I guess I would just try to brush it off and let your daughter know that she is a good friend, smart, funny, etc, (especially if you aren't seeing any behavioral issues) and just tell her the truth----you don't know why she wasn't invited. I wouldn't say anything just to keep things cordial in the neighborhood. Good luck to you!



answers from Appleton on

I think you need to ask the other mom. You could simply say "Since my daughter wasn't invited to your child's party, I took her out of the house during that time. When we arrived home she saw the other kids...went to play...and came home crying. She keeps asking me why everyone else was invited and she was not. I do not know how to answer her but her feelings are hurt and the issue needs to be addressed. Is there a reason my daughter was not invited?". That way the mom will have to answer you honestly. I think you need to know as well, so that if it was a social issues it can be addressed and you can prepare her in the future if you think there is a chance this may happen again.
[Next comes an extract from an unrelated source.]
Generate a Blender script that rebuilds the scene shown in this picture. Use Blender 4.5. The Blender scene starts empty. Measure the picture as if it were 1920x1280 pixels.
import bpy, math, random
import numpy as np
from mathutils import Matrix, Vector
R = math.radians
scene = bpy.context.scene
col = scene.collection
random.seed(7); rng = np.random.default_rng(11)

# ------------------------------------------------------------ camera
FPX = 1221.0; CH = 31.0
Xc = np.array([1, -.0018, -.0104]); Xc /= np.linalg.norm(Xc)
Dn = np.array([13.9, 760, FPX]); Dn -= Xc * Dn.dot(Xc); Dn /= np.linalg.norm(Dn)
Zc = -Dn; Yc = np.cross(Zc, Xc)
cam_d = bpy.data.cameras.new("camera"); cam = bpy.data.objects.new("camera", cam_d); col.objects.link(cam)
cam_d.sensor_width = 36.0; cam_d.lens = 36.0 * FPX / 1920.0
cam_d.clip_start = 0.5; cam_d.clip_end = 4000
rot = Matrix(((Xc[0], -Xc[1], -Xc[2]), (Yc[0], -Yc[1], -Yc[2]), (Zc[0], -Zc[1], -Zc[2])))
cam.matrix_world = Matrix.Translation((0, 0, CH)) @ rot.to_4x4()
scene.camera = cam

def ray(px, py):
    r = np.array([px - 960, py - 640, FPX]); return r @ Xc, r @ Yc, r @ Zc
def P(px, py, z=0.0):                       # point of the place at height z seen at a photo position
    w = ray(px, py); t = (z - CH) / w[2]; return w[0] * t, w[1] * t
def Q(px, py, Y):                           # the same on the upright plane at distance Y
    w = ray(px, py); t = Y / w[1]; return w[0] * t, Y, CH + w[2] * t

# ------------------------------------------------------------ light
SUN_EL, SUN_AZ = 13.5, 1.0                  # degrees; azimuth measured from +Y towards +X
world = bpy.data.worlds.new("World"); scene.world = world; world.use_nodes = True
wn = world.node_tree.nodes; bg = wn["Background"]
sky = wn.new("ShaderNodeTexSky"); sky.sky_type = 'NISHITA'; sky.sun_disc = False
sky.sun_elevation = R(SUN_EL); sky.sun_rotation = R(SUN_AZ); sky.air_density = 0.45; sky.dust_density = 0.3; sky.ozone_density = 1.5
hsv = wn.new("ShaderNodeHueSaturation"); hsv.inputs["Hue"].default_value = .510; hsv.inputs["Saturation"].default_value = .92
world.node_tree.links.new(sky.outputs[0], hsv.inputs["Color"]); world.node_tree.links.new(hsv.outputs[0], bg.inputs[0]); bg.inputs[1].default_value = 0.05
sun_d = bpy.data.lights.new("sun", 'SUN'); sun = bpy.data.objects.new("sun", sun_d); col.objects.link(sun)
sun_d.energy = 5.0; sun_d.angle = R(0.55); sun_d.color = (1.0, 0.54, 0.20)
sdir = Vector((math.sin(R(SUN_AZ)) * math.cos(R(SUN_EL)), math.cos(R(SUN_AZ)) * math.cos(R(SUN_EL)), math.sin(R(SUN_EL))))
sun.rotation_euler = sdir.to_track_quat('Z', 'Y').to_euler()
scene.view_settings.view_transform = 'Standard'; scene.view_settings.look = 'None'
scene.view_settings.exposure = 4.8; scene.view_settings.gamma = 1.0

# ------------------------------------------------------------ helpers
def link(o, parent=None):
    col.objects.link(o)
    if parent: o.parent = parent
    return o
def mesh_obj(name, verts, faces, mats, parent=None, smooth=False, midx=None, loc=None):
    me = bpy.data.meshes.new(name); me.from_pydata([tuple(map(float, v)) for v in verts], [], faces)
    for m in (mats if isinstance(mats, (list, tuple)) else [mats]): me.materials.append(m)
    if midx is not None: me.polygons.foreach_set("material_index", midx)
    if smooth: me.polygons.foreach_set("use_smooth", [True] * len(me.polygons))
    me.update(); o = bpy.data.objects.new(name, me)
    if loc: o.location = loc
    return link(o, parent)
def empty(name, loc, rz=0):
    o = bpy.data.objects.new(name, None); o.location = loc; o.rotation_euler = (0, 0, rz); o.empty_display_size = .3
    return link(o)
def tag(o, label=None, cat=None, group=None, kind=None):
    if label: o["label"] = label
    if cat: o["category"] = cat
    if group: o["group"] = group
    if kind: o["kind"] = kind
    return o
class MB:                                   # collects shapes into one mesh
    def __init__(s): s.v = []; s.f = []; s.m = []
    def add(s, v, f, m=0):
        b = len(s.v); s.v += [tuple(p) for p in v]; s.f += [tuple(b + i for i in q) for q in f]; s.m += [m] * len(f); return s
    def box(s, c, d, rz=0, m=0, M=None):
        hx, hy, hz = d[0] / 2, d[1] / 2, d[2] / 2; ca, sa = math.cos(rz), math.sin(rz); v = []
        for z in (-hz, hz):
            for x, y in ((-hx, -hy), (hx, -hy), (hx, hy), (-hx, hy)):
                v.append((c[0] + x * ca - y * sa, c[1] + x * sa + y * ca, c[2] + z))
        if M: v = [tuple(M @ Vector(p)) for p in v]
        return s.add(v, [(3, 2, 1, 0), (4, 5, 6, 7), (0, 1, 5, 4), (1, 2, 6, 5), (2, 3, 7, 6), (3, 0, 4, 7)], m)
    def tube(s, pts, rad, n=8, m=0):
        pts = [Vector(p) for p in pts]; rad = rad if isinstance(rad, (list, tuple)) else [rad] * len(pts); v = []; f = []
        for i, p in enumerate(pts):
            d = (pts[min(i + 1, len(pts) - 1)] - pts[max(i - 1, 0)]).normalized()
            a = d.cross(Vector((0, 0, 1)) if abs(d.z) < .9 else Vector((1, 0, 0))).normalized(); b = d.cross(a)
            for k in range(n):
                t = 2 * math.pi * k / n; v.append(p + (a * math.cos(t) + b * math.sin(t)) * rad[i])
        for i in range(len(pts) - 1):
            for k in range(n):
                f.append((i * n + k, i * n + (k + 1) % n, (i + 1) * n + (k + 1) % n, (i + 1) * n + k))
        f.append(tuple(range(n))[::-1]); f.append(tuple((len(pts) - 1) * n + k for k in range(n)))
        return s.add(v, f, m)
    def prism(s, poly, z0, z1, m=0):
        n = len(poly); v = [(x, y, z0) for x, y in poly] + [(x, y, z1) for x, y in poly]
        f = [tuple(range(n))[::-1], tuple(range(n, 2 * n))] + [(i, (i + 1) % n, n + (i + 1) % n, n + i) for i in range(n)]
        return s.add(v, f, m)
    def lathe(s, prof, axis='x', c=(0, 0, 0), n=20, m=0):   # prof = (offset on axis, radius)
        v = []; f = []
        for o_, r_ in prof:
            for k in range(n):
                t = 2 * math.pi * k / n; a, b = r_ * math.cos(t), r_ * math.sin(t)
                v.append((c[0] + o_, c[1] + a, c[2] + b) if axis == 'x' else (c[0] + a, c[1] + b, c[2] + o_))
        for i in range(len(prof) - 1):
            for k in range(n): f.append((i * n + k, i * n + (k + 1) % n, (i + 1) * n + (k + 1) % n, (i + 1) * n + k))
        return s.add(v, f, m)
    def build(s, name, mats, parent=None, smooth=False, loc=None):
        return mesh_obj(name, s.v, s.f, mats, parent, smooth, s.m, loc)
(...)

Let us know what happens! I think this is such a strange thing for a mom to do! How would she like it if it were her daughter?


answers from Killeen on

Maybe your daughter should just ask her friend why she wasn't invited. You should be there for the moral support, but she could just ask the girl. Little ones have a much less awkward way of asking and answering uncomfortable questions.



answers from Bismarck on

Are you close friends with one of the other mothers? Maybe you could mention to her that you are wondering why your daughter wasn't invited to the party and how hurt she was because of it. She might be able to give you an answer or she may ask the birthday girl's mother for you "just out of curiousity" if you are close enought friends to ask her to do it for you! Or...if you are brave enough to do it yourself, go for it. I guess I'd find someway to get the answer to satisfy myself and my daughter's peace of mind.